Paper Trail

News and poetry


Edmund White

Poet and professor Matthew Zapruder is taking over as poetry column editor for the New York Times magazine as of this week. He takes pleasure in the idea that a poem placed in the magazine can “follow up on, refract, amplify, reconfigure, the language of culture and news. . . . The poem gets a chance to exist in a place that is not isolated or rarified. It gets to be a part of life, and we get to read it that way, too.”

Adam Johnson has won this year’s Story Prize for Fortune Smiles, the collection that also won him the National Book Award (Johnson is the first to win both prizes for the same book).
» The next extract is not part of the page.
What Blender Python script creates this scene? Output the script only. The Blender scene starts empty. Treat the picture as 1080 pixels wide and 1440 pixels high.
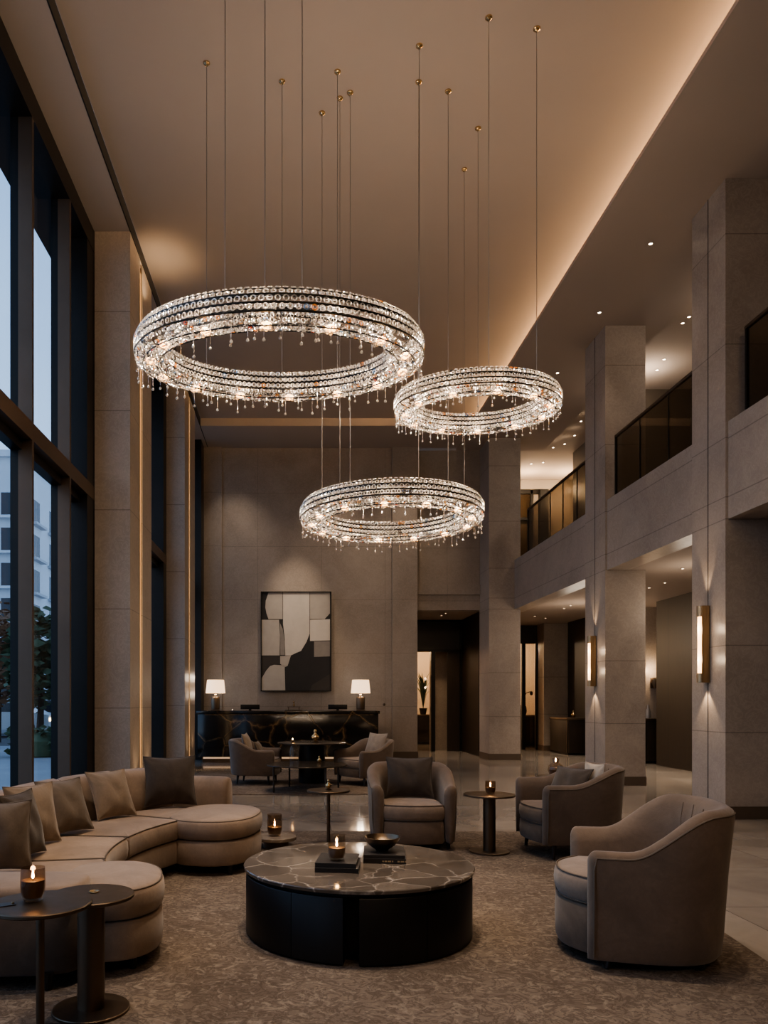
import bpy, bmesh, math, random
from mathutils import Vector, Matrix
random.seed(7)
PI = math.pi
S = bpy.context.scene
COL = S.collection
H, F, CX, CY = 1.4, 1080.0, 420.0, 985.0      # eye height, focal length and vanishing point in pixels


def ray(px, py, z):
    """point of the photo met by the horizontal plane at height z"""
    Y = (z - H) * F / (CY - py)
    return Vector(((px - CX) * Y / F, Y, z))


# ------------------------------------------------------------------ mesh builder
class MB:
    def __init__(s):
        s.v, s.f, s.m = [], [], []

    def add(s, vs, fs, mi=0, M=None):
        b = len(s.v)
        s.v += [tuple(M @ Vector(p)) for p in vs] if M is not None else [tuple(p) for p in vs]
        s.f += [tuple(i + b for i in q) for q in fs]
        s.m += [mi] * len(fs)
        return s

    def box(s, x0, x1, y0, y1, z0, z1, bev=0.0, seg=2, mi=0, M=None):
        vs = [(x, y, z) for x in (x0, x1) for y in (y0, y1) for z in (z0, z1)]
        fs = [(0, 1, 3, 2), (4, 6, 7, 5), (0, 4, 5, 1), (2, 3, 7, 6), (0, 2, 6, 4), (1, 5, 7, 3)]
        if bev <= 0:
            return s.add(vs, fs, mi, M)
        bm = bmesh.new()
        bv = [bm.verts.new(p) for p in vs]
        for q in fs:
            bm.faces.new([bv[i] for i in q])
        bmesh.ops.bevel(bm, geom=list(bm.edges), offset=bev, segments=seg, profile=0.5, affect='EDGES')
        return s.bm(bm, mi, M)

    def bm(s, bm, mi=0, M=None):
        bm.verts.index_update()
        s.add([v.co[:] for v in bm.verts], [[v.index for v in f.verts] for f in bm.faces], mi, M)
        bm.free()
        return s

    def lathe(s, prof, n=32, c=(0, 0, 0), mi=0, M=None):
        vs, fs = [], []
        ring = []
        for r, z in prof:
            if r < 1e-6:
                ring.append([len(vs)])
                vs.append((c[0], c[1], c[2] + z))
            else:
                ring.append(list(range(len(vs), len(vs) + n)))
                for k in range(n):
                    a = 2 * PI * k / n
                    vs.append((c[0] + r * math.cos(a), c[1] + r * math.sin(a), c[2] + z))
        for A, B in zip(ring, ring[1:]):
            for k in range(n):
                k2 = (k + 1) % n
                if len(A) == 1 and len(B) == 1:
                    continue
                if len(A) == 1:
                    fs.append((A[0], B[k2], B[k]))
                elif len(B) == 1:
                    fs.append((A[k], A[k2], B[0]))
                else:
                    fs.append((A[k], A[k2], B[k2], B[k]))
        return s.add(vs, fs, mi, M)

    def tube(s, pts, r, n=8, closed=False, mi=0, M=None, r2=None):
        pts = [Vector(p) for p in pts]
        N = len(pts)
        vs, fs = [], []
        up0 = None
        for i, p in enumerate(pts):
            if closed:
                t = pts[(i + 1) % N] - pts[i - 1]
            else:
                t = pts[min(i + 1, N - 1)] - pts[max(i - 1, 0)]
            t.normalize()
            if up0 is None:
                up0 = Vector((0, 0, 1)) if abs(t.z) < .9 else Vector((1, 0, 0))
            u = up0 - t * up0.dot(t)
            if u.length < 1e-5:
                u = t.orthogonal()
            u.normalize()
            up0 = u
            w = t.cross(u)
            rr = r if r2 is None else r + (r2 - r) * i / max(1, N - 1)
            for k in range(n):
                a = 2 * PI * k / n
                vs.append(p + u * (rr * math.cos(a)) + w * (rr * math.sin(a)))
        for i in range(N if closed else N - 1):
            j = (i + 1) % N
            for k in range(n):
                k2 = (k + 1) % n
                fs.append((i * n + k, i * n + k2, j * n + k2, j * n + k))
        if not closed:
            fs.append(tuple(range(n - 1, -1, -1)))
            fs.append(tuple((N - 1) * n + k for k in range(n)))
        return s.add(vs, fs, mi, M)

    def rings(s, rs, closed_loop=True, cap=True, mi=0, M=None):
        """loft between rings of equal length"""
        n = len(rs[0])
        vs = [p for r in rs for p in r]
        fs = []
        for i in range(len(rs) - 1):
            for k in range(n if closed_loop else n - 1):
                k2 = (k + 1) % n
                fs.append((i * n + k, i * n + k2, (i + 1) * n + k2, (i + 1) * n + k))
        if cap:
            fs.append(tuple(range(n - 1, -1, -1)))
            fs.append(tuple((len(rs) - 1) * n + k for k in range(n)))
        return s.add(vs, fs, mi, M)

    def build(s, name, mats, parent=None, loc=None, rotz=0.0, angle=35, smooth=True):
        me = bpy.data.meshes.new(name)
        me.from_pydata(s.v, [], s.f)
        for m in (mats if isinstance(mats, (list, tuple)) else [mats]):
            me.materials.append(m)
        if any(s.m):
            me.polygons.foreach_set('material_index', s.m)
        bm = bmesh.new()
        bm.from_mesh(me)
        bmesh.ops.recalc_face_normals(bm, faces=bm.faces)
        bm.to_mesh(me)
        bm.free()
        if smooth:
            me.polygons.foreach_set('use_smooth', [True] * len(me.polygons))
            me.set_sharp_from_angle(angle=math.radians(angle))
        me.update()
        o = bpy.data.objects.new(name, me)
        COL.objects.link(o)
        if parent is not None:
            o.parent = parent
        if loc is not None:
            o.location = loc
        o.rotation_euler.z = rotz
        return o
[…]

A new book collects the thoughts of memoirists about memoir, including this delightful insight from Edmund White, quoted in the New York Times: “In general, I try to be very honest in my memoirs. If I lose the friendship, so what? . . . On the other hand I sometimes say the best way to keep a secret is to publish it, since no one reads. My books aren’t indexed. So anyone who wants to know what I wrote about him has to read the whole thing.”

An only ever so slightly chilling look inside People magazine’s dedicated Snapchat operation.

And in his Baffler column, Chris Lehmann marvels at Vice Media’s new cable network and some of the “mind-stretching Borgesian glory” to be found therein.

Some researchers have helpfully both identified the graffiti artist Banksy and, in the process, raised a few questions about the techniques apparently used to unmask serial killers.